To get each massive tieback in place, the team installed a flat plate—a 1” thick piece of iron that welds all the way from where the tieback would begin to the strongback and waler beam supporting it. Mayorquin likens the push-and-pull play of tension to shooting a gun; when firing, the hand pushes and braces so that the force of the shot doesn’t cause excessive recoil. In the same way, the team used a system of tiebacks, strongbacks and walers to put pressure on the walls, but not so much that the whole system would lose integrity.
MATT’s team played out numerous iterations of the process of getting the structural steel beams in place for the bracing system beforehand to determine a practical sequence that maximized cost and schedule, minimizing any hassle to the client. They sat down with each latest design model from Plan B, crunched numbers and ideas and puzzled out how to fish the long structural steel beams into the space. They soon realized that the 50’ long pieces that help to form the shoring work were too large to fit, even with strategic access holes being cut into the existing, emptied-out Pavilions building. So they devised and then implemented two viable solutions: unbolt some and torch the others in half. Sectioning certain pieces allowed them to be maneuvered down through the four levels of the parking garage before the levels themselves were demolished, using a mobile crane. The pieces that had been severed were then either bolted or welded back together, depending on how they had been disassembled. At that massive size, each set of pieces could take a crew member an entire week to weld.
A Landmark First
“We haven’t done anything close to this,” Caldwell reflects. He adds that other MATT and Gensler team members who have spent over four decades in construction have never seen a shoring system like this in their entire professional tenures. The team embraced the unique challenge of having to devise a system to buttress the garage decks while kicking out the foundation, all without losing support within an existing structure they had not yet begun to demolish but soon would.
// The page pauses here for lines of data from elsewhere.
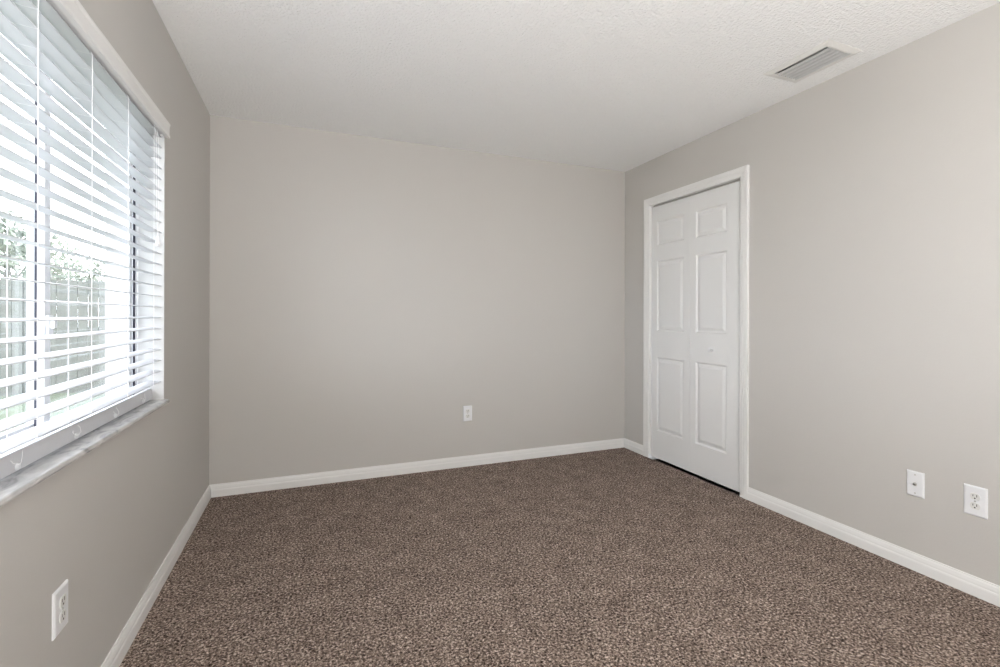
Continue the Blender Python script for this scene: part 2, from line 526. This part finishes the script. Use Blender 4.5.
# bottom rail, turned up on its edge with the underside to the room
RT = math.radians(3)
RC = Vector((-0.051, 0, 0.8190))
ax = Vector((-math.sin(RT), 0, math.cos(RT)))          # along the rail's width, upwards
nx = Vector((math.cos(RT), 0, math.sin(RT)))           # towards the room
mb = MB()
rp = [(-0.0238, -0.006), (-0.022, -0.0075), (0.022, -0.0075), (0.0238, -0.006), (0.0238, 0.006), (0.022, 0.0075), (-0.022, 0.0075), (-0.0238, 0.006)]
mb.sweep([[RC + ax * a + nx * b + Vector((0, y, 0)) for a, b in rp] for y in (BY0 + 0.004, BY1 - 0.004)])
rail = mb.build('bottom_rail', M['slat'], blind)
LAD = [1.160, 1.461, 1.763, 2.064, 2.364]
for i, y in enumerate(LAD):
    rr = random.Random(20 + i)
    c = RC + nx * 0.0075 + Vector((0, y, 0)) - ax * 0.013
    mb = MB().lathe(c, nx, [(0.009, -0.001), (0.009, 0.002), (0.0065, 0.0045), (0.003, 0.005), (0.003, 0.002), (0.0, 0.002)], 18)
    mb.build('cord_plug', M['plastic'], rail, smooth=True)
    mb = MB()
    for k in range(2):
        pts = []
        for q in range(9):
            t = q / 8
            pts.append(c + nx * (0.004 + 0.004 * math.sin(t * 5 + k)) + ax * (0.030 * t * (1 - 0.35 * k) + 0.003 * math.sin(8 * t + i))
                       + Vector((0, (-1) ** k * (0.022 * t + 0.006 * math.sin(6 * t + i * 2 + rr.random())), 0)))
        mb.tube(pts, 0.0009, 6)
    mb.build('cord_tail', M['cord'], rail, smooth=True)
# ladder cords, front and back strings with rungs under each slat
for y in LAD:
    mb = MB()
    xf, xb = XC + SW / 2 + 0.0022, XC - SW / 2 - 0.0022
    mb.tube([(-0.010, y, 1.946), (xf, y, ZS[-1] - 0.002), (xf, y, ZS[0] - 0.003), (RC + ax * 0.026 + nx * 0.008).to_tuple()[:1] + (y, 0.864)], 0.0011, 6)
    mb.tube([(-0.056, y, 1.946), (xb, y, ZS[-1] + 0.002), (xb, y, ZS[0] + 0.002), (RC + ax * 0.026 - nx * 0.008).to_tuple()[:1] + (y, 0.866)], 0.0011, 6)
    for z in ZS:
        mb.tube([(xf, y, z - 0.0052), (xb, y, z + 0.0012)], 0.00035, 5)
    mb.build('ladder_cord', M['cord'], blind, smooth=True)
# lift cords and tassel at the right end
lc = MB()
for dy in (0.0, 0.030):
    lc.tube([(-0.004, 2.357 + dy, 1.957), (0.003, 2.358 + dy, 1.90), (0.003, 2.362 + dy * 0.85, 1.60), (0.003, 2.381 + dy * 0.1, 1.487)], 0.0011, 6)
lcord = lc.build('lift_cord', M['cord'], blind, smooth=True)
MB().lathe((0.003, 2.3825, 1.494), (0, 0, -1), [(0.003, 0), (0.005, 0.003), (0.006, 0.012), (0.0095, 0.030), (0.0105, 0.038), (0.009, 0.042), (0, 0.042)], 18
           ).build('tassel', M['plastic'], lcord, smooth=True)

blind.location.z += 0.002

# ------------------------------------------------------------------ wall plates
def basis(n):
    n = Vector(n)
    z = Vector((0, 0, 1))
    return n, z.cross(n) * -1, z                       # out of the wall, sideways, up
def at(o, n, s, u, v, w):
    return o + s * u + Vector((0, 0, 1)) * v + n * w
def pbox(mb, o, n, s, u0, u1, v0, v1, w0, w1):
    vs = [at(o, n, s, u, v, w) for u in (u0, u1) for v in (v0, v1) for w in (w0, w1)]
    return mb.add(vs, [(0, 1, 3, 2), (4, 6, 7, 5), (0, 4, 5, 1), (2, 3, 7, 6), (0, 2, 6, 4), (1, 5, 7, 3)])
def cover(o, n, s, w, h, d=0.0065):
    mb = MB()
    loops = []
    for ins, dep in ((0, -0.0005), (0, 0.0025), (0.0025, 0.0050), (0.006, d)):
        a, b = w / 2 - ins, h / 2 - ins
        loops.append([at(o, n, s, -a, -b, dep), at(o, n, s, a, -b, dep), at(o, n, s, a, b, dep), at(o, n, s, -a, b, dep)])
    mb.sweep(loops)
    return mb
def face(o, n, s, v, R=0.0168, hh=0.0135, w0=0.0, w1=0.0085):
    """receptacle face: a circle cut flat at top and bottom"""
    pts = []
    for k in range(48):
        t = 2 * math.pi * k / 48
        pts.append((R * math.cos(t), max(-hh, min(hh, R * math.sin(t)))))
    return MB().sweep([[at(o, n, s, a * sc, v + b * sc, w) for a, b in pts] for w, sc in ((w0, 1), (w1 - 0.001, 1), (w1, 0.95))])
def outlet(pos, n, w, h, label):
    o = Vector(pos)
    n, s, _ = basis(n)
    t = empty('wall_outlet', o)
    tag(t, label, 'electrical outlet')
    cover(o, n, s, w, h).build('cover_plate', M['plastic'], t)
    for v in (0.0195, -0.0195):
        f = face(o, n, s, v).build('receptacle', M['ivory'], t)
        mb = MB()
        pbox(mb, o, n, s, -0.0075, -0.0052, v - 0.001, v + 0.0085, 0.0083, 0.0088)
        pbox(mb, o, n, s, 0.0050, 0.0070, v + 0.000, v + 0.0080, 0.0083, 0.0088)
        mb.lathe(at(o, n, s, 0, v - 0.0068, 0.0083), n, [(0.0028, 0), (0.0028, 0.0005)], 14)
        mb.build('slots', M['dark'], f)
    MB().lathe(at(o, n, s, 0, 0, 0.006), n, [(0.0034, 0), (0.0034, 0.0015), (0.0022, 0.0023), (0, 0.0023)], 16).build('screw', M['metal'], t, smooth=True)
    return t
outlet((1.7275, RL, 0.4065), (0, -1, 0), 0.072, 0.118, 'white duplex outlet low on the back wall facing the camera')
outlet((RW, 1.1035, 0.395), (-1, 0, 0), 0.077, 0.125, 'white duplex outlet on the right wall beside the cable plate')
outlet((0, 1.555, 0.4075), (1, 0, 0), 0.076, 0.116, 'white duplex outlet on the wall below the window')
o = Vector((RW, 1.3155, 0.397))
n, s, _ = basis((-1, 0, 0))
t = empty('cable_plate', o)
tag(t, 'white cable television plate with a single jack low on the right wall', 'wall plate')
cover(o, n, s, 0.069, 0.115).build('cover_plate', M['plastic'], t)
mb = MB().lathe(at(o, n, s, 0, 0, 0.005), n, [(0.0080, 0), (0.0080, 0.004), (0.0050, 0.0045), (0.0050, 0.012), (0.0040, 0.012), (0.0040, 0.006), (0, 0.006)], 6)
jack = mb.build('coax_jack', M['metal'], t)
MB().lathe(at(o, n, s, 0, 0, 0.0115), n, [(0.0046, 0), (0.0046, 0.0012), (0, 0.0012)], 16).build('jack_hole', M['dark'], jack)
for v in (0.042, -0.042):
    MB().lathe(at(o, n, s, 0, v, 0.006), n, [(0.0034, 0), (0.0034, 0.0012), (0.0022, 0.002), (0, 0.002)], 16).build('screw', M['metal'], t, smooth=True)

# ------------------------------------------------------------------ ceiling vent
vent = empty('ceiling_vent', ((VX0 + VX1) / 2, (VY0 + VY1) / 2, RH))
tag(vent, 'grey-white metal air vent with curved blades in the ceiling', 'air vent')
mb = MB()
def rect(x0, x1, y0, y1, z):
    return [(x0, y0, z), (x1, y0, z), (x1, y1, z), (x0, y1, z)]
fl = 0.036
loops = [rect(VX0 - fl, VX1 + fl, VY0 - fl, VY1 + fl, RH + 0.0005), rect(VX0 - fl, VX1 + fl, VY0 - fl, VY1 + fl, RH - 0.002),
         rect(VX0 - 0.010, VX1 + 0.010, VY0 - 0.010, VY1 + 0.010, RH - 0.009), rect(VX0, VX1, VY0, VY1, RH - 0.009), rect(VX0, VX1, VY0, VY1, RH + 0.02)]
vs = [v for l in loops for v in l]
fs = [(4 * r + k, 4 * r + (k + 1) % 4, 4 * r + 4 + (k + 1) % 4, 4 * r + 4 + k) for r in range(len(loops) - 1) for k in range(4)]
mb.add(vs, fs)
mb.build('frame', M['ivory'], vent)
mb = MB()
nb = 5
for k in range(nb):
    x = VX0 + 0.027 + k * 0.0305
    outer = []
    for q in range(9):                                 # a curved blade, its face turned to the window side
        t = q / 8
        outer.append((x + 0.007 * t * t, RH + 0.000 - 0.013 * t * (1.25 - 0.25 * t)))
    inner = [(a + 0.0015, b + 0.0008) for a, b in reversed(outer)]
    mb.sweep([[(a, y, b) for a, b in outer + inner] for y in (VY0 + 0.001, VY1 - 0.001)])
mb.build('blades', M['vent'], vent, smooth=True)
mb = MB()
for (a, b) in (((VX0, VY0), (VX1, VY0)), ((VX1, VY0), (VX1, VY1)), ((VX1, VY1), (VX0, VY1)), ((VX0, VY1), (VX0, VY0))):
    mb.add([(*a, RH + 0.02), (*b, RH + 0.02), (*b, RH + 0.16), (*a, RH + 0.16)], [(0, 1, 2, 3)])
mb.add(rect(VX0, VX1, VY0, VY1, RH + 0.14), [(0, 1, 2, 3)])
mb.build('duct', M['dark'], vent)

# ------------------------------------------------------------------ garden outside
o = MB().box(-30, -WT, -15, 40, -0.30, -0.15).build('lawn', M['lawn'])
tag(o, 'green lawn outside the window', 'lawn', kind='structure')
fence = empty('garden_fence', (-5.5, 10.0, -0.15))
tag(fence, 'weathered board fence across the garden outside the window', 'fence')
mb = MB()
x = -11.0
while x < -0.4:
    w = 0.14
    mb.box(x, x + w - 0.008, 9.985 + rnd.uniform(-0.004, 0.004), 10.005, -0.15, 1.72 + rnd.uniform(-0.01, 0.01))
    x += w
mb.build('boards', M['fence'], fence)
mb = MB()
for z in (0.1, 0.85, 1.5):
    mb.box(-11, -0.4, 10.005, 10.045, z, z + 0.09)
mb.build('rails', M['fence'], fence)
x = -10.8
while x < -0.4:
    MB().box(x, x + 0.09, 10.045, 10.135, -0.15, 1.8).build('post', M['fence'], fence)
    x += 2.4

def tree(name, x, y, h, seed, leaves, spread, label):
    r = random.Random(seed)
    root = empty(name, (x, y, -0.15))
    tag(root, label, 'tree', 'trees beyond the fence')
    mb, tips = MB(), []
    def branch(p, d, ln, rad, depth):
        pts, q, dd = [p], p, d
        for k in range(5):
            dd = (dd + Vector((r.uniform(-.22, .22), r.uniform(-.22, .22), r.uniform(-.05, .15)))).normalized()
            q = q + dd * (ln / 5)
            pts.append(q)
        mb.tube(pts, [rad * (1 - 0.5 * i / 5) for i in range(6)], 7 if depth > 1 else 5)
        if depth == 0:
            tips.extend(pts[2:])
            return
        for k in range(4 if depth > 1 else 3):
            nd = (dd + Vector((r.uniform(-1, 1), r.uniform(-1, 1), r.uniform(-.1, .7))) * 0.85).normalized()
            branch(pts[3 + (k % 3)], nd, ln * 0.62, rad * 0.45, depth - 1)
    branch(Vector((x, y, -0.15)), Vector((0, 0, 1)), h * 0.42, 0.11, 3)
    mb.build('branches', M['bark'], root)
    lf = MB()
    for k in range(leaves):
        c = r.choice(tips) + Vector((r.gauss(0, spread), r.gauss(0, spread), r.gauss(0, spread * .8)))
        a = Vector((r.uniform(-1, 1), r.uniform(-1, 1), r.uniform(-1, 1))).normalized()
        b = a.orthogonal().normalized()
        n_ = a.cross(b)
        L_, w_ = r.uniform(.06, .11), r.uniform(.025, .045)
        lf.add([c - a * L_, c + b * w_ + n_ * .012, c + a * L_, c - b * w_ + n_ * .012], [(0, 1, 2, 3)])
    lf.build('foliage', M['leaf'], root)
tree('garden_tree', -4.95, 12.6, 4.4, 3, 1300, 0.20, 'sparse tree with bare branches beyond the fence, left of the window stile')
tree('garden_tree', -5.9, 17.5, 3.7, 11, 1000, 0.28, 'leafy tree beyond the fence, right of the window stile')
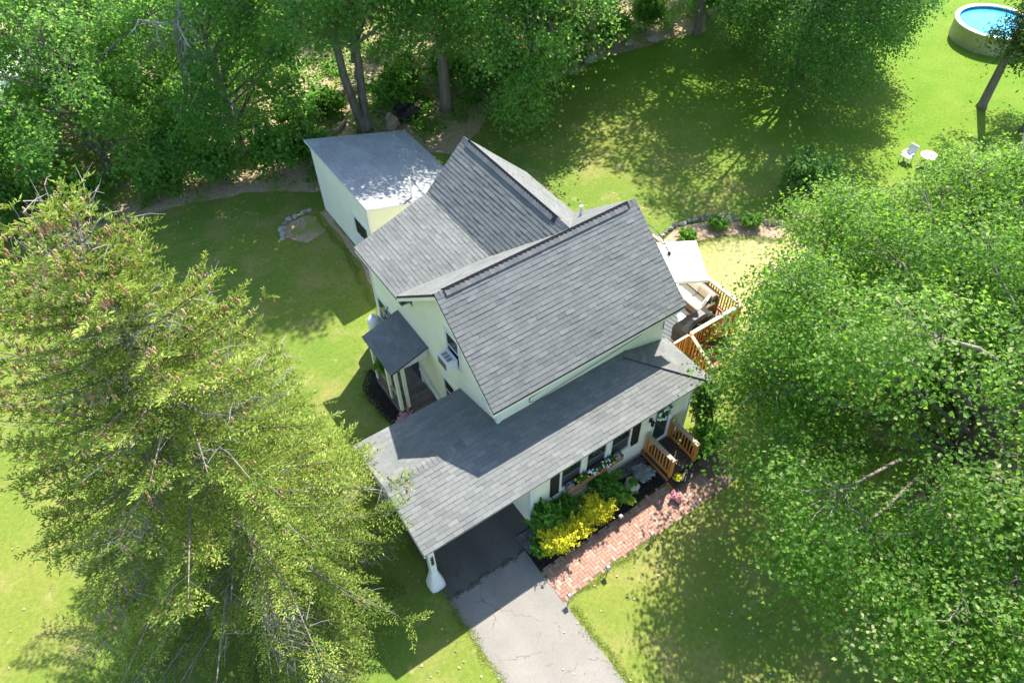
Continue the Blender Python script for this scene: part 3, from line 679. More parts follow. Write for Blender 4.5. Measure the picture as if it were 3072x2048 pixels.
# window box with its flowers
fb = thing('window_box', 'long wooden window box of white and yellow flowers under the front windows', 'window box', (2.22, -1.9, 1.13))
b = MB(); x0b, x1b, ya, yb_ = 1.15, 3.30, -2.02, -1.80
b.box(x0b, x1b, ya, yb_, 1.13, 1.155); b.box(x0b, x1b, ya, ya+.022, 1.156, 1.36); b.box(x0b, x1b, yb_-.022, yb_, 1.156, 1.36); b.box(x0b, x0b+.022, ya+.023, yb_-.023, 1.156, 1.36); b.box(x1b-.022, x1b, ya+.023, yb_-.023, 1.156, 1.36)
part('trough', b, 'box_wood', fb)
b = MB(); b.box(x0b+.024, x1b-.024, ya+.024, yb_-.024, 1.157, 1.31); part('soil', b, 'soil', fb)
def tuft(mb, c, r, h, n, size, seed, mode='dome', t=(0, 1)):
    r_ = np.random.default_rng(seed); d = r_.normal(size=(n, 3)); d[:, 2] = abs(d[:, 2]); d /= np.linalg.norm(d, axis=1, keepdims=True)
    rad = r_.uniform(.55, 1.0, (n, 1))**.5
    cs = np.array(c)+d*rad*np.array([r, r, h]); leaves(mb, cs, d+r_.normal(0, .45, (n, 3))+np.array([0, 0, .4]), size*r_.uniform(.7, 1.25, n), r_.uniform(*t, n), seed=seed)
for k, (x, mt, kind, n) in enumerate(((1.30, 'silver_leaf', 'silver_plant', 90), (1.62, 'leaf_bush', 'leafy_plant', 90), (1.86, 'leaf_bush', 'leafy_plant', 70), (2.16, 'leaf_bush', 'leafy_plant', 100), (2.40, 'leaf_dark', 'leafy_plant', 80), (2.64, 'leaf_bush', 'leafy_plant', 90), (2.92, 'leaf_dark', 'leafy_plant', 80), (3.14, 'silver_leaf', 'silver_plant', 90))):
    mb = MB(); tuft(mb, (x, -1.91, 1.30), .12, .15, n, .07, 40+k); pl_ = part(kind, mb, mt, fb)
    fl_ = {1: 'yellow_flower', 2: 'yellow_flower', 3: 'white_flower', 4: 'red_flower', 5: 'white_flower', 6: 'yellow_flower'}.get(k)
    if fl_:
        rr = random.Random(k); mb = MB()
        cnt = 16 if fl_ == 'white_flower' else 4
        blossoms(mb, [(x+rr.uniform(-.15, .15), -1.93+rr.uniform(-.15, .09), 1.40+rr.uniform(-.08, .07)) for _ in range(cnt)], .045, k); part('blossoms', mb, fl_, pl_)

# ------------------------------------------------------------------ front stoop
st = thing('front_stoop', 'orange cedar stoop with two slatted railings at the front door', 'porch steps', (4.97, -2.4, 0))
b = MB(); b.box(4.40, 5.56, -3.02, -1.80, .02, .325); part('platform', b, 'stoop_floor', st)
for k in range(9):
    y_ = -3.05+k*.139; b = MB(); b.box(4.38, 5.58, y_, y_+.133, .326, .352, random.random()); part('floor_board', b, 'stoop_floor', st)
b = MB(); b.box(4.40, 5.60, -3.36, -3.055, .02, .155); sp_ = part('step', b, 'stoop_floor', st)
for k in range(2):
    b = MB(); b.box(4.38, 5.62, -3.38+k*.165, -3.22+k*.165, .156, .18, random.random()); part('tread', b, 'stoop_floor', sp_)
b = MB(); b.box(4.375, 4.398, -3.05, -1.78, .20, .32); part('skirt_board', b, 'cedar', st)
b = MB(); b.box(4.375, 4.398, -3.38, -3.056, .03, .15); part('skirt_board', b, 'cedar', st)
for x in (4.47, 5.50):
    r_ = MB(); r_.box(x-.07, x+.07, -3.06, -1.82, 1.25, 1.285, .3); ra = part('railing', r_, 'cedar_top', st)
    b = MB(); b.box(x-.035, x+.035, -2.98, -1.90, 1.175, 1.249); part('top_rail', b, 'cedar', ra)
    b = MB(); b.box(x-.035, x+.035, -2.98, -1.90, .42, .47); part('bottom_rail', b, 'cedar', ra)
    for y in (-3.02, -1.86):
        b = MB(); b.box(x-.045, x+.045, y-.045, y+.045, .353, 1.249); part('post', b, 'cedar', ra)
    for k in range(8):
        y = -2.90+k*.133; b = MB(); b.box(x-.018, x+.018, y-.018, y+.018, .471, 1.174, random.random()); part('baluster', b, 'cedar', ra)
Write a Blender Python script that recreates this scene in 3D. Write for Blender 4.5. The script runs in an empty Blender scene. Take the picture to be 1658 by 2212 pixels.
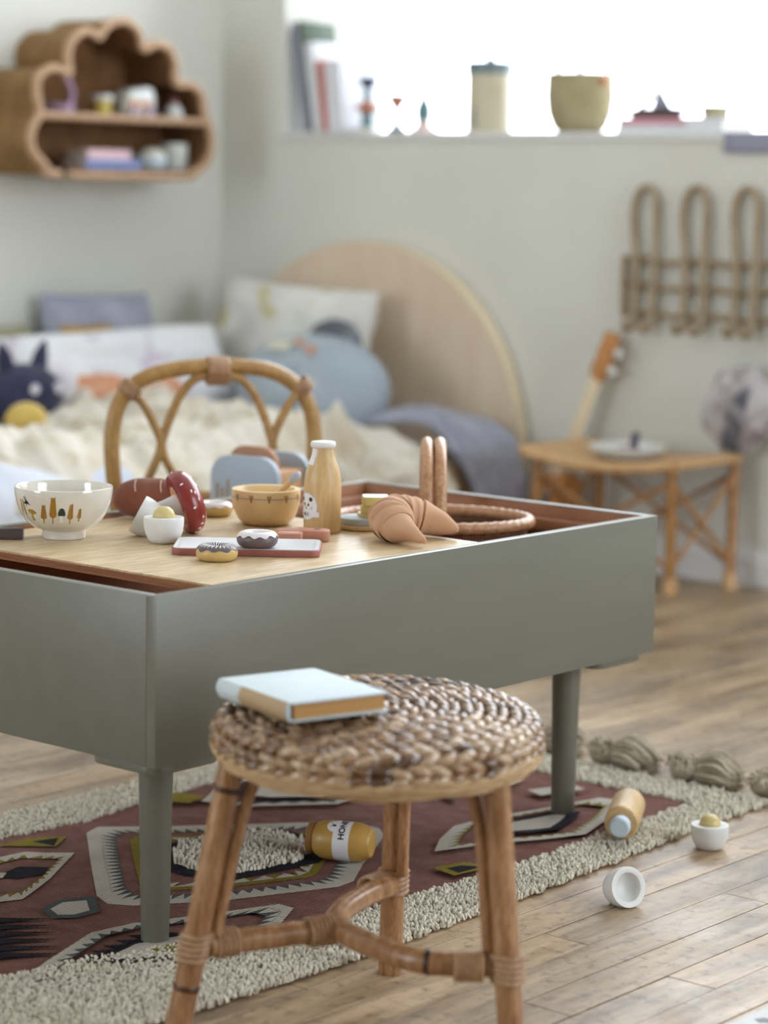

Mayorquin calls the shoring structure “an awesome piece of work. I’ve been on a lot of different jobs, but the shoring we had to put in place to be able to cut away the existing building and keep the integrity of what was left was very complex and interesting.” Not only did the shoring system call for out-of-the-box thinking in its developmental stages, but it also demanded on-the-fly solutions in the face of unforeseeable roadblocks.
Part of what’s making this feat possible is the creative enthusiasm of everyone on site. From iron workers taking daily walks on site to problem-solve in real-time, to the Plan B team drawing elaborate models on grocery paper, Mayorquin was regularly impressed by the dynamic effort. “Most MATT field guys are builders and know how to solve problems and get it done,” he comments. There was never a doubt that, thanks to the grit and inspiration of all key players involved, they would solve this engineering riddle.